Secondo alcune attiviste turche, l’azione della procura rientrerebbe nella strategia politica ed elettorale di Erdoğan per emarginare le attiviste e dividerle dalle donne più conservatrici, considerate solidali con il governo. Il prossimo anno si terranno le elezioni presidenziali e l’attuale presidente, già in difficoltà per la grave crisi economica del paese, vorrebbe ridurre la crescente opposizione alle sue politiche.
«In definitiva» ha detto Emma Sinclair-Webb, responsabile di Human Rights Watch Turchia, «questo è un atto di divisione inteso a mettere le donne l’una contro l’altra. Erdoğan sta contrapponendo donne ad altre donne nel tentativo di ottenere il sostegno delle donne religiose, pie e conservatrici. Sta cercando di trasformare la questione in una guerra culturale».
Il KCDP ha calcolato che lo scorso anno, nel paese, sono state uccise 280 donne, la maggior parte delle quali a casa propria, dai mariti: nel report si dice che il numero effettivo potrebbe però essere molto più alto, con almeno altri 217 casi non confermati dalle autorità.

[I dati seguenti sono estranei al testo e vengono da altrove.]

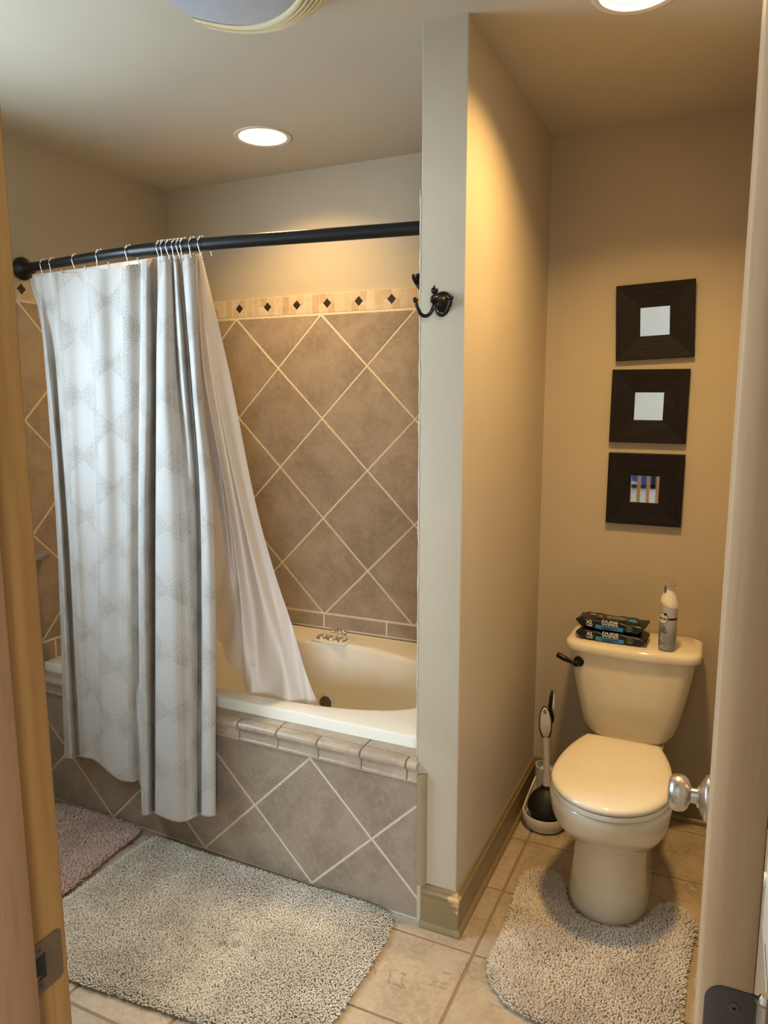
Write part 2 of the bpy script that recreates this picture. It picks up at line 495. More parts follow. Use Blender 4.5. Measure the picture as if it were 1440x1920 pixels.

Da gennaio a marzo 2022 le donne uccise sono state 72. Nel frattempo, lo scorso marzo, il partito del presidente Erdoğan ha inviato al parlamento un disegno di legge contro la violenza di genere, molto criticato dai movimenti femministi perché giudicato insufficiente e inefficace: tra le altre cose, non contiene nemmeno la definizione di che cosa sia la violenza contro le donne.